Sunday, June 13, 2010

torn flag



The profiles of the people on the beach
wrapped in skin-licking bikinis and sarongs with Indonesian patterns
and the man with his sunglasses on, reading the book but actually staring at breasts through tented lenses. They chat, sitting under pine trees that reach close to the beach.

Pine trees on a beach?

They stand close enough to breathe and drink the salt air and absorb life through the tourists' eyes. These trees who drape the beach with their tall fixtures already know where they are in life but look to the human tourists as a sort of amusement.

To the left, the bird calls his friend, and to the right, the engine roars and the race along the beach has rolled up tunnels of energy. It's like the energy contained in human beings; it is constant in its roaring and eating of carrion.

Nothing will be satisfied in this way, yet the ocean cannot retire and blame the ageing process.

The young man carries a pint of piss-colored beer and walks out into the sun. He stretches his head upward and moves his shoulders back, the muscles in his back accentuating his skeleton. Enough of the sun and turn position to lying down on the hotel-provided gray towel, eyes closed and facial expression appears as though everything is in its proper place, 2-day beard growth included. He rests his arm on the plastic beach chair's armrest.

Around his right wrist is a handmade bracelet, likely bought on a street corner in Bangkok. He wears waterproof gray shorts, nearly knee-length. Some would consider him handsome, athletic. He appears to be in a slumber and is perhaps contemplating, or just resting, thinking of emptiness.

Those who spend hours in deep sleep become a part of the world of slumber.

The torn flag, colors red, white and blue, wraps tightly around its pole, just as the domineering husband wraps his fingers 'round his wife's neck.

The holes and the torn bits and the swells in the heart that subside only with time and yet this process still does not lead to the cure. A man in his navy-blue Speedo and plastic sandals walks underneath the torn illusion of a nation. He does not know where he goes.

At the feet of the slumbering young man, someone is selling patterned sarongs.

My toes look like twigs, twisted to the sand, and the black nail polish wares down. It looks grotesque.

The tailor, with his shop on the beach, perhaps he is Indian or from Myanmar, though his nationality to me is uncertain, kicks around a flat soccerball, barefoot, across the sand, under the shade of the pine trees. The sand is prickly with Durian-shaped mini pinecones, and a tiny ant is attacking my toe. He likely does not approve of my toenail polish.
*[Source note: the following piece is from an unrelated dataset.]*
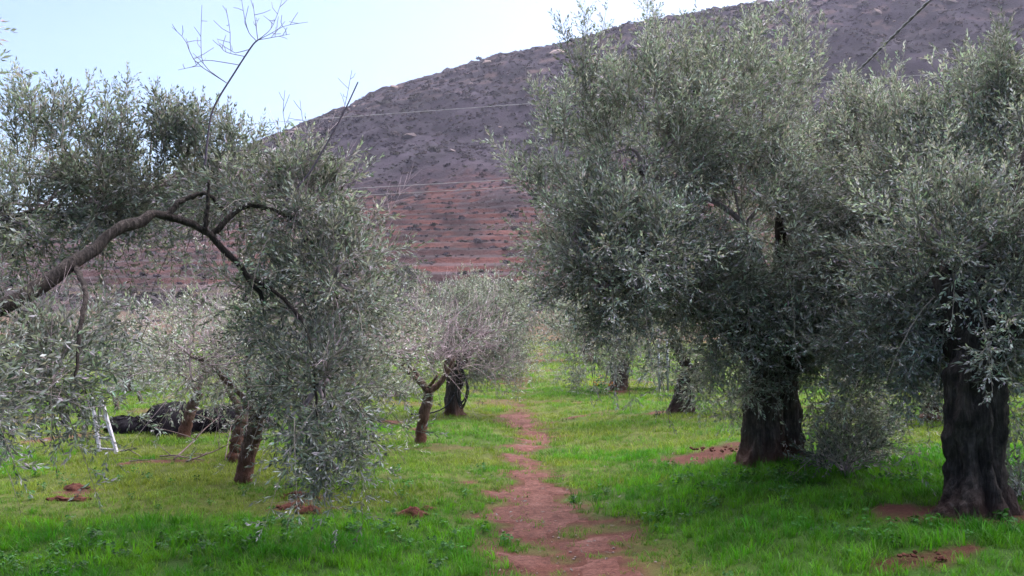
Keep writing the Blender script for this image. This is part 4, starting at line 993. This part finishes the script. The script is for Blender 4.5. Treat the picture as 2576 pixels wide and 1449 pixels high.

The husband and wife talk quietly to one another, while the wife dreams to herself of being a wandering yogi. The ageing tourists, their fronts pushed down by gravity, waddle past. They do not harm the surface.

The old British lady bends down with toil to reach the hose to water down her sandy feet. She wears a straw sunhat surrounded by a black ribbon. She walks toward her hotel room, followed by her husband of many years.

At the water hose, two Asians appear, then disappear. One wears a white Polo Speedo, 'Polo' in white across the butt cheeks. The other wears long swim shorts and drapes a blue towel across his shoulders. They are gone.

The Thai man in his shorts, t-shirt, and bare feet reads with interest a book in the shade of the awning of the tailor's shop. He looks like he could be a runner with his drawn-out muscles. He turns the page.

The Indian tailor kicks the soccerball against the pine tree and the young man who was lying down stands up again and relocated. I look at the Indian tailor. He looks back at me.

The puppy to the right emerges from his sleeping spot under the tree. He has a jinglebell collar round his neck and sits upright, gazing at the Indian tailor with the soccerball who calls to Ricky and the dog follows his voice.

The universe melts into another, in tandem with the heat of the afternoon and the roar of the curvaceous sea. I am in a previous universe, walking alone through Primrose Hill. It is May and I walk through the path that's centered between two bare fields in the middle of the city, surrounding myself in existential angst.

This universe is the underworld, seeking redemption. We await mornings of coffee cups and afternoons of cups of tea and sultano cookies, here.